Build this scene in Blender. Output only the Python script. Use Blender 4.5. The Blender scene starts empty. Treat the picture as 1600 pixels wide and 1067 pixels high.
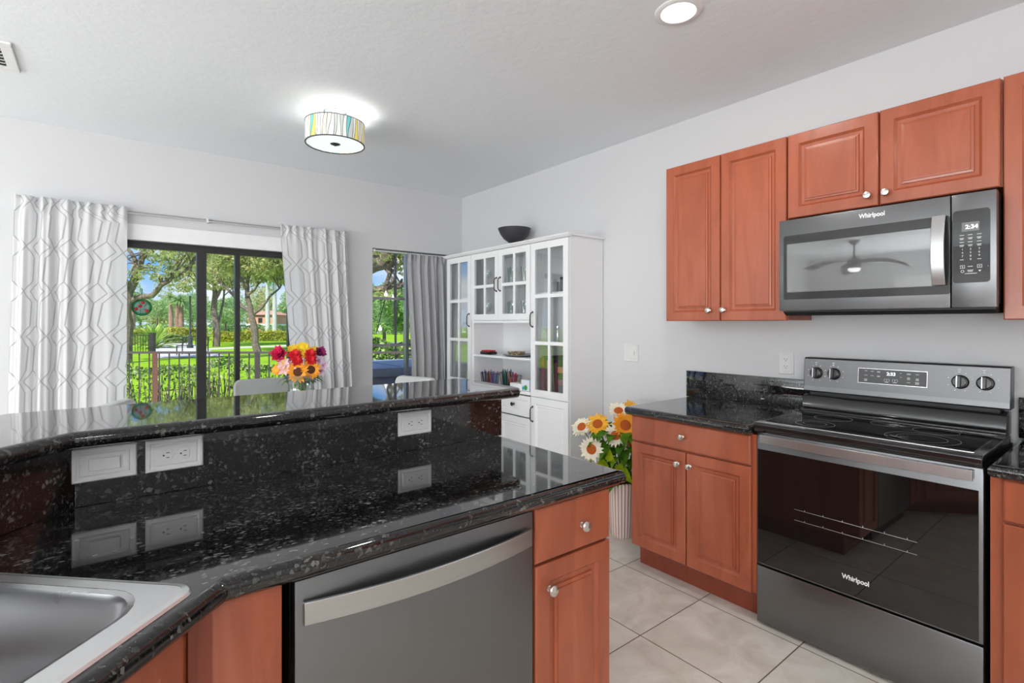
import bpy, bmesh, math, random
import numpy as np
from mathutils import Vector, Matrix
R = math.radians
PI = math.pi
SC = bpy.context.scene
COL = SC.collection

# ------------------------------------------------------------------ camera
CAM_H = 1.342
YAW = 38.4
cam_d = bpy.data.cameras.new('camera')
cam = bpy.data.objects.new('camera', cam_d)
COL.objects.link(cam)
cam.location = (0, 0, CAM_H)
cam.rotation_euler = (R(90), 0, R(-YAW))
cam_d.sensor_width = 36
cam_d.lens = 803 / 1600 * 36
cam_d.shift_y = -28.5 / 1600
cam_d.clip_start = 0.02
cam_d.clip_end = 600
SC.camera = cam
SC.view_settings.view_transform = 'Standard'
SC.view_settings.look = 'None'
SC.view_settings.gamma = 1
SC.view_settings.use_curve_mapping = False
SC.view_settings.exposure = 0.12
SC.cycles.max_bounces = 10
SC.cycles.diffuse_bounces = 5
SC.cycles.glossy_bounces = 5
SC.cycles.transparent_max_bounces = 24
SC.cycles.sample_clamp_indirect = 6
SC.cycles.use_denoising = True
SC.cycles.caustics_reflective = False
SC.cycles.caustics_refractive = False

# ------------------------------------------------------------------ node helpers
def new_mat(name):
    m = bpy.data.materials.new(name)
    m.use_nodes = True
    nt = m.node_tree
    nt.nodes.clear()
    return m, nt

def N(nt, typ, inputs=None, **props):
    n = nt.nodes.new(typ)
    for k, v in props.items():
        setattr(n, k, v)
    for k, v in (inputs or {}).items():
        s = n.inputs[k]
        if isinstance(v, bpy.types.NodeSocket):
            nt.links.new(v, s)
        else:
            s.default_value = v
    return n

def M_(nt, op, a, b=0.0, c=0.0):
    n = N(nt, 'ShaderNodeMath', operation=op)
    for i, v in enumerate((a, b, c)):
        if isinstance(v, bpy.types.NodeSocket):
            nt.links.new(v, n.inputs[i])
        else:
            n.inputs[i].default_value = v
    return n.outputs[0]

def rgb(r, g, b):
    return (r, g, b, 1)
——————
PROBLEM DESCRIPTION - Please restate the material above line by line, exactly, beginning at its first line and ending with the line that contains "COL = SC.collection", without any pictures.

REPLY TO THE TASK -
Build this scene in Blender. Output only the Python script. Use Blender 4.5. The Blender scene starts empty. Treat the picture as 1600 pixels wide and 1067 pixels high.
import bpy, bmesh, math, random
import numpy as np
from mathutils import Vector, Matrix
R = math.radians
PI = math.pi
SC = bpy.context.scene
COL = SC.collection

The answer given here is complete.